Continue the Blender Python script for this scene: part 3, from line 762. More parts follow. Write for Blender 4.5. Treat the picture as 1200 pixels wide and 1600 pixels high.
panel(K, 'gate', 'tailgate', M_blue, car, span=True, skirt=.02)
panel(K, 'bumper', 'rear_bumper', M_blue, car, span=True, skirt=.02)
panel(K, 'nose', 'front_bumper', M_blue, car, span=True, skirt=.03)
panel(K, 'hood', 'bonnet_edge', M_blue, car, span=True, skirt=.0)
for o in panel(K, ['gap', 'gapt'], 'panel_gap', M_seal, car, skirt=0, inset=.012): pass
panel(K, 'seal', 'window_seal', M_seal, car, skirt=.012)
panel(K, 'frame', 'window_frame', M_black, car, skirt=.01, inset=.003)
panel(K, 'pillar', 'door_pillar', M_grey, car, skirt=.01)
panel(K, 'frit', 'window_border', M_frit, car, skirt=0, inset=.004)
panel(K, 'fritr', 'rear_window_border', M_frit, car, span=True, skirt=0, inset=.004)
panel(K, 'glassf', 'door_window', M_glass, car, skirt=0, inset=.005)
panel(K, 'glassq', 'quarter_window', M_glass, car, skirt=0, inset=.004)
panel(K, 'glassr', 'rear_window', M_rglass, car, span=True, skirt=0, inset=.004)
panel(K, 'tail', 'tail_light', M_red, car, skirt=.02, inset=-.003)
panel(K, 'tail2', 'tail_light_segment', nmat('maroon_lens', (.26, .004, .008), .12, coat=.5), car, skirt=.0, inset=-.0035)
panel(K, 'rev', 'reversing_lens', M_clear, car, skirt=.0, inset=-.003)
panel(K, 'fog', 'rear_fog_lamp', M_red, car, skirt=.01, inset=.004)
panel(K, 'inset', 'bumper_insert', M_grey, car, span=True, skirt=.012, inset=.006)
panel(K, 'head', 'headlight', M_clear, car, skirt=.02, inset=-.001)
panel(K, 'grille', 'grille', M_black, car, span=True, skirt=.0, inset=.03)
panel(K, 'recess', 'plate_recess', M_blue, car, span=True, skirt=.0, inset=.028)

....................

DIRECTIVE: Every line of the data above should be reproduced word for word.

FULL RESPONSE:
Continue the Blender Python script for this scene: part 3, from line 762. More parts follow. Write for Blender 4.5. Treat the picture as 1200 pixels wide and 1600 pixels high.
panel(K, 'gate', 'tailgate', M_blue, car, span=True, skirt=.02)
panel(K, 'bumper', 'rear_bumper', M_blue, car, span=True, skirt=.02)
panel(K, 'nose', 'front_bumper', M_blue, car, span=True, skirt=.03)
panel(K, 'hood', 'bonnet_edge', M_blue, car, span=True, skirt=.0)
for o in panel(K, ['gap', 'gapt'], 'panel_gap', M_seal, car, skirt=0, inset=.012): pass
panel(K, 'seal', 'window_seal', M_seal, car, skirt=.012)
panel(K, 'frame', 'window_frame', M_black, car, skirt=.01, inset=.003)
panel(K, 'pillar', 'door_pillar', M_grey, car, skirt=.01)
panel(K, 'frit', 'window_border', M_frit, car, skirt=0, inset=.004)
panel(K, 'fritr', 'rear_window_border', M_frit, car, span=True, skirt=0, inset=.004)
panel(K, 'glassf', 'door_window', M_glass, car, skirt=0, inset=.005)
panel(K, 'glassq', 'quarter_window', M_glass, car, skirt=0, inset=.004)
panel(K, 'glassr', 'rear_window', M_rglass, car, span=True, skirt=0, inset=.004)
panel(K, 'tail', 'tail_light', M_red, car, skirt=.02, inset=-.003)
panel(K, 'tail2', 'tail_light_segment', nmat('maroon_lens', (.26, .004, .008), .12, coat=.5), car, skirt=.0, inset=-.0035)
panel(K, 'rev', 'reversing_lens', M_clear, car, skirt=.0, inset=-.003)
panel(K, 'fog', 'rear_fog_lamp', M_red, car, skirt=.01, inset=.004)
panel(K, 'inset', 'bumper_insert', M_grey, car, span=True, skirt=.012, inset=.006)
panel(K, 'head', 'headlight', M_clear, car, skirt=.02, inset=-.001)
panel(K, 'grille', 'grille', M_black, car, span=True, skirt=.0, inset=.03)
panel(K, 'recess', 'plate_recess', M_blue, car, span=True, skirt=.0, inset=.028)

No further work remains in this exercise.